Saturday, June 03, 2006

Thursday: Back Again, Pinball and Mini-Golf

I grabbed my friend Matt on his day off and hit the Pinball Hall of Fame and mini-golf again. He had had a bad start to the day so the distractions seemed to help. Many quarters were spent and I wished the place had a t-shirt

One of Vegas’s latest addition to the art scene is the Holsum Lofts.
Built in the 50’s, the Holsum Bread factory was reclaimed as commercial space and now has a collection of galleries as some tenants. While walking through one, I ran into an old acquaintance, Paco Alverez. He has been a player in the local art scene and is now working at the Neon Museum. It was great to catch up on the politics, and general news I had missed since moving. More good galleries are opening and the arts district looks healthy. Nice to see.

One of the Neon Museum’s major coups was the saving of a local modernist hotel landmark. Destined to be destroyed to make room for condos, the La Concha’s distinctive foyer will now be relocated on site of the future Neon Museum property. Vegas has lost much of its historic architecture and this was a rare win for preservationist.

After leaving Holsum Lofts, Matt and I were joined by my wife and at the nearby Tinoco’s. Housed in the Art’s Factory, this was our first visit for all of us. The meals were excellent. I had a veal, steak and chicken dish. Pounded flat and grilled, it was served on black rice and field mushrooms, with a mild sauce on top. Seriously wonderful.

Matt called it a night, and we met up with friends at the Sidebar, near Fremont St. The area around the heart of old Vegas is slowly coming up, scary enough to keep most people away but edgy enough to reward those who do. Sidebar is beautiful inside, with drink prices reflecting the classier décor. The bar is on a block being redeveloped by the new owners of the Lady Luck. That casino/hotel is in the closed renovation, but the free valet parking is still being run for the bar patrons and area visitors. It’s a nice service by the hotel owners, a convenience that makes that area’s lack of parking less of a concern.

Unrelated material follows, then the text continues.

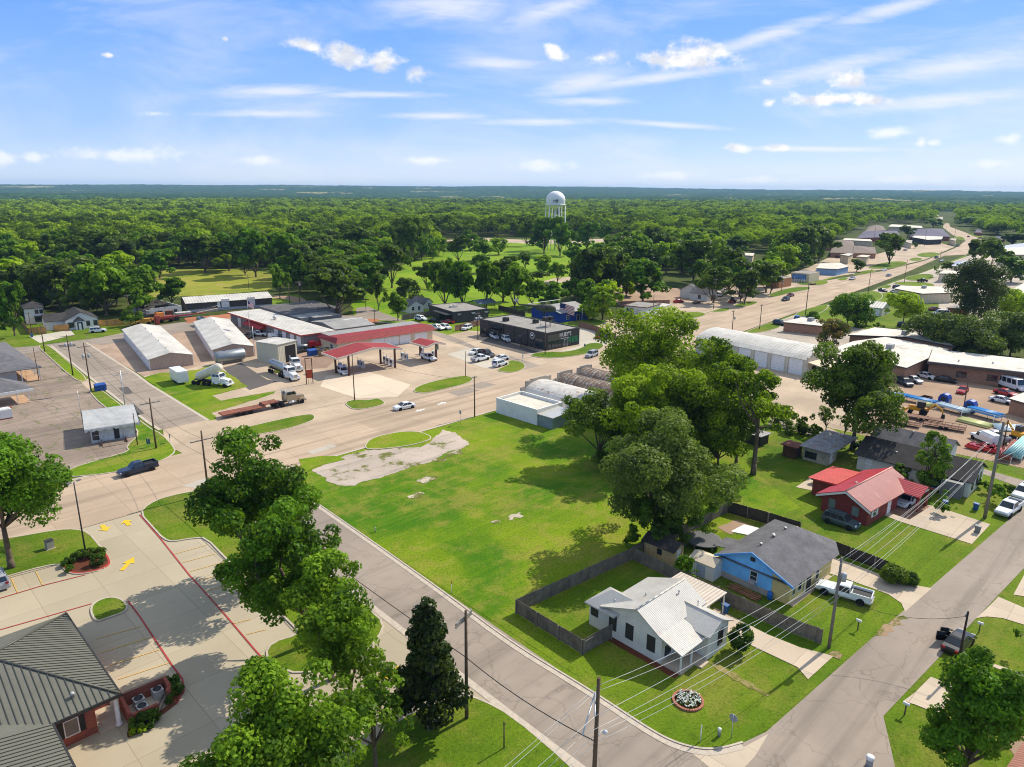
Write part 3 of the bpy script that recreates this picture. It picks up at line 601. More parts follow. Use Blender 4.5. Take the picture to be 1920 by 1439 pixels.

Our friend Donald loves indie/new music, is a virtual ambassador to the city and knows lots of folks. Which was how we got to talk to Ronnie, the drummer for The Killers, when we first sat down. They had attended the We Are Scientist show at the Celebrity, and the two Killers who were there watched the show unmolested. People desperate for celebrity sighting are usually in the casinos, while someone with a high profile can do their thing downtown with a good chance of being left alone. Donald said We Are Scientist put on a really good show. Vegas had a big problem with a lack of venues for new bands with small but growing buzz. Often LA or Salt Lake City were the only places for music fans who didn’t want to spend $200 a ticket at a casino on an aging rock band or dance divas that refuse to retire. The Celebrity has been showing good bands recently, but Donald is worried that that may change for the worst.

I give the evening an A+. Hooray for good places that aren’t in casinos!